Greetings from Portsmouth, NH,

I write to you on my last day before taking a brief vacation. It’s hard to believe we’re nearing the unofficial end of Summer — though technically we’re good until Sept. 21. Late August is a beautiful time of year here in the Seacoast New Hampshire region. The temperatures cool down a bit, the veggies are ripe, fresh and delicious, and the Gulf Stream makes for warm ocean swimming.

The battles over the future of the California Consumer Privacy Act of 2018 are clearly underway. In at least two filings to the Federal Trade Commission, industry is warning of the fallout if the law is implemented as currently written.
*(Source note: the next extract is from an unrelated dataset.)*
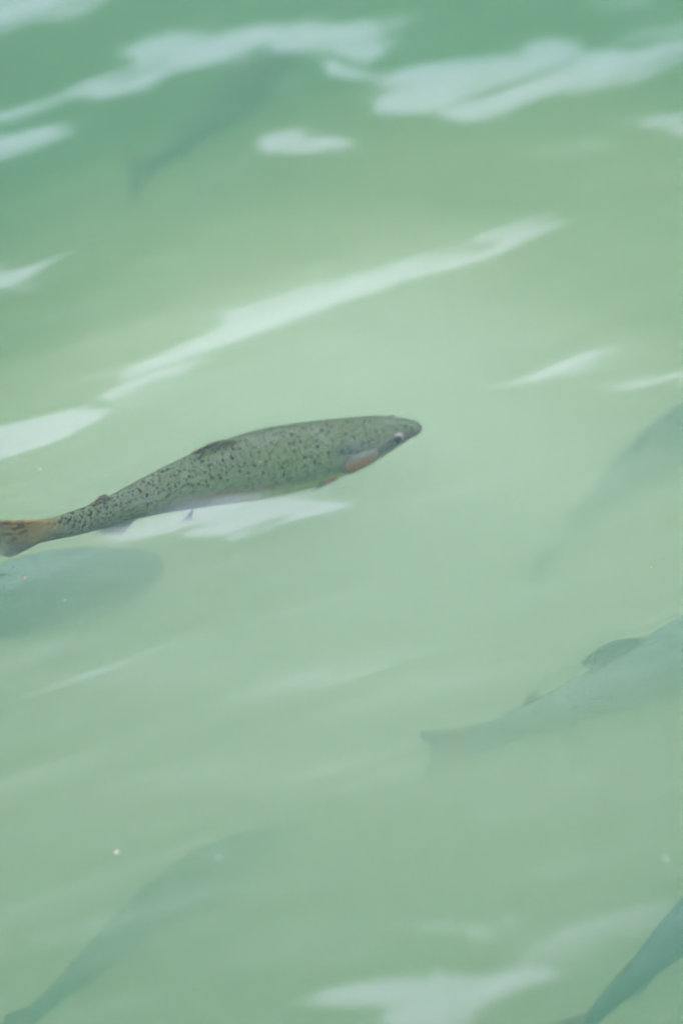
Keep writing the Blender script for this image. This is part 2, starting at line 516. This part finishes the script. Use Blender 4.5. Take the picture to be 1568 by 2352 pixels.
# ------------------------------------------------------------------ trout materials
def body_material(name, seed, dull=0.0, spots=1.0, pale=0.0):
    k = NT(name)
    uv = k.uv('along'); me = k.uv('metres')
    t, v, _ = k.xyz(uv)                       # t 0 nose .. 1 tail, v 0 back ridge .. 1 belly
    seedv = (seed * 3.17, seed * 1.31, 0)
    back = (0.034, 0.058, 0.022); mid = (0.054, 0.088, 0.034)
    nz = k.noise(k.mapping(me, seedv), 160, 4, .65)
    nz2 = k.noise(k.mapping(me, seedv, (1, 2.2, 1)), 22, 3)
    c = k.mix(k.ramp(v, .05, .45), back, mid)
    # tail half a little greyer green
    c = k.mix(k.ramp(t, .45, .8, 0, .55), c, (0.040, 0.062, 0.026))
    # head blue-grey
    c = k.mix(k.math('MULTIPLY', k.ramp(t, .24, .13), k.ramp(v, .15, .4)), c, (0.045, 0.056, 0.040))
    # rose band along the flank
    vd = k.math('ABSOLUTE', k.math('SUBTRACT', v, .55))
    band = k.math('MULTIPLY', k.ramp(vd, .10, .01), k.ramp(t, .27, .42))
    band = k.math('MULTIPLY', band, k.ramp(t, .66, .50))
    c = k.mix(k.math('MULTIPLY', band, .65), c, (0.130, 0.078, 0.045))
    # yellow-green flank then silver belly
    c = k.mix(k.math('MULTIPLY', k.ramp(v, .54, .66), k.ramp(t, .52, .36)), c, (0.19, 0.26, 0.045))
    c = k.mix(k.ramp(v, .88, .98), c, (0.22, 0.25, 0.20))
    # dark blue-grey shoulder behind and above the gill cover
    sh = k.math('MULTIPLY', k.ramp(k.math('ABSOLUTE', k.math('SUBTRACT', t, .175)), .055, .01), k.ramp(k.math('ABSOLUTE', k.math('SUBTRACT', v, .31)), .09, .02))
    c = k.mix(k.math('MULTIPLY', sh, .7), c, (0.026, 0.036, 0.036))
    # fine grain of the scales
    c = k.mix(k.ramp(nz, .38, .66, .0, .45), c, (0.026, 0.040, 0.025))
    c = k.mix(k.ramp(nz2, .45, .75, .0, .3), c, (0.085, 0.120, 0.075))
    vo = k.n('ShaderNodeTexVoronoi'); k.set(vo.inputs['Vector'], k.mapping(me, seedv, (1, 1.25, 1))); vo.inputs['Scale'].default_value = 420
    c = k.mix(k.ramp(vo.outputs['Distance'], .25, .7, .0, .28), c, (0.022, 0.034, 0.022))
    # black spots: large sparse ones, small dense ones towards the tail
    def spotlayer(scale, rmin, rmax, keep, off, stretch=1.0):
        warp = k.n('ShaderNodeVectorMath', _operation='ADD')
        ns = k.n('ShaderNodeTexNoise'); k.set(ns.inputs['Vector'], me); ns.inputs['Scale'].default_value = 260
        sc = k.n('ShaderNodeVectorMath', _operation='SCALE'); k.set(sc.inputs[0], ns.outputs['Color']); sc.inputs['Scale'].default_value = 0.0008
        k.set(warp.inputs[0], k.mapping(me, (seed * 7.7 + off, seed * 2.9, 0), (1, stretch, 1))); k.set(warp.inputs[1], sc.outputs[0])
        vv = k.n('ShaderNodeTexVoronoi', _voronoi_dimensions='2D'); k.set(vv.inputs['Vector'], warp.outputs[0]); vv.inputs['Scale'].default_value = scale
        r, g, b = k.xyz(vv.outputs['Color'])
        radius = k.math('MULTIPLY', k.math('MULTIPLY_ADD', k.math('POWER', g, 1.6), rmax - rmin, rmin), k.ramp(t, .55, .85, 1.0, 1.2))
        q = k.math('DIVIDE', vv.outputs['Distance'], radius)
        s_ = k.ramp(q, 1.02, .90)
        return k.math('MULTIPLY', s_, k.math('LESS_THAN', r, keep))
    dens = k.math('MULTIPLY_ADD', k.ramp(t, .2, .8), .35, .45)
    big = spotlayer(104, .13, .21, dens, 0.3, 1.0)
    small = spotlayer(168, .15, .25, k.math('MULTIPLY_ADD', k.ramp(t, .25, .65), .45, .45), 5.1, 1.0)
    tiny = spotlayer(280, .14, .30, k.ramp(t, .3, .75, .25, .85), 9.4, 1.0)
    sp = k.math('MAXIMUM', big, k.math('MAXIMUM', small, k.math('MULTIPLY', tiny, .35)))
    sp = k.math('MULTIPLY', sp, k.ramp(k.math('SUBTRACT', v, k.ramp(t, .4, .6, 0, .16)), .74, .58))
    sp = k.math('MULTIPLY', sp, spots)
    c = k.mix(pale, c, (0.066, 0.120, 0.106)) if pale else c
    c = k.mix(sp, c, (0.004, 0.006, 0.005))
    c = k.mix(k.math('MULTIPLY', k.ramp(k.math('MULTIPLY_ADD', nz2, .10, t), .89, .965), .75), c, (0.078, 0.070, 0.024)) if seed == 1.0 else c
    c = k.mix(dull, c, (0.018, 0.040, 0.046)) if dull else c
    b = k.n('ShaderNodeBump'); b.inputs['Strength'].default_value = .35; b.inputs['Distance'].default_value = .0006
    k.set(b.inputs['Height'], vo.outputs['Distance'])
    p = k.principled(Base_Color=c, Roughness=.5)
    p.inputs['IOR'].default_value = 1.12
    k.t.links.new(b.outputs[0], p.inputs['Normal'])
    k.t.links.new(p.outputs[0], k.out.inputs['Surface'])
    return k.m


def fin_material(name, base, edge, spot=0.0, alpha=.25, seed=0.0, low=None):
    """u across the rays, v from root to edge"""
    k = NT(name)
    uv = k.uv('along'); u, v, _ = k.xyz(uv)
    c = k.mix(k.ramp(v, .45, 1.0), base, edge)
    if low: c = k.mix(k.ramp(u, .35, .85), c, low)
    ray = k.n('ShaderNodeTexWave', _wave_type='BANDS', _bands_direction='X')
    k.set(ray.inputs['Vector'], uv); ray.inputs['Scale'].default_value = 7.0; ray.inputs['Distortion'].default_value = .6
    c = k.mix(k.ramp(ray.outputs['Fac'], .35, .9, 0, .7), c, (0.03, 0.03, 0.022))
    if spot:
        vv = k.n('ShaderNodeTexVoronoi', _voronoi_dimensions='2D')
        k.set(vv.inputs['Vector'], k.mapping(uv, (seed, seed * .3, 0), (9, 4.5, 1))); vv.inputs['Scale'].default_value = 1.0
        c = k.mix(k.math('MULTIPLY', k.ramp(vv.outputs['Distance'], .42, .28), spot), c, (0.012, 0.013, 0.012))
    p = k.principled(Base_Color=c, Roughness=.5, IOR=1.12)
    k.set(p.inputs['Alpha'], k.math('SUBTRACT', 1.0, k.ramp(v, .3, 1.0, 0, alpha)))
    k.t.links.new(p.outputs[0], k.out.inputs['Surface'])
    return k.m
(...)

Earlier this week, the Association of National Advertisers said the CCPA “threatens the free flow of information and impacts U.S. consumers and businesses.” The ANA goes further, asking the FTC to conduct a “rigorous analysis” of the impact from the law, arguing that this will limit competition, burden consumers with opt-in notices and stifle the digital economy. The ANA has urged the FTC to share its findings — if it were to conduct an analysis, of course — with policymakers.

In separate comments, AT&T is also warning of the CCPA’s potential effects on the digital economy. The company contends the law as written will “create a highly problematic patchwork quilt of privacy regulation” and that “balkanized state-by-state regulations would lead all providers to tailor their practices nationwide to the most restrictive elements of the various state laws.”

If you thought 50 state data breach notification laws is a difficult patchwork quilt to navigate, imagine 50 versions of the CCPA!

On the other side of the equation, privacy advocates are going to battle for the CCPA. The Electronic Frontier Foundation, in particular, is pushing back against the Chamber of Commerce and dozens of business groups that “have asked legislators for immediate and far-reaching changes that would terminate many of the law’s critical safeguards.” Among the specifics, the EFF wants to ensure the “right to know” provision remains. This allows users to learn the “specific pieces” of data collected about them. The EFF also wants to keep the CCPA’s “data portability” provision, calling it “a critical measure that should not be repealed.”

Clearly, there’s a long way to go, and the battle is just beginning to heat up. You can be assured, however, that we’ll continue to keep up on the latest developments involving the CCPA. In case you missed it, we published the final installment of our five-part series on the top operational impacts of the CCPA. This one focuses on the law’s penalties and enforcement mechanisms. As it stands right now, this is a law that packs some serious penalties for violations.

Well, it’s time for me to unplug for a little bit to enjoy these waning summer days.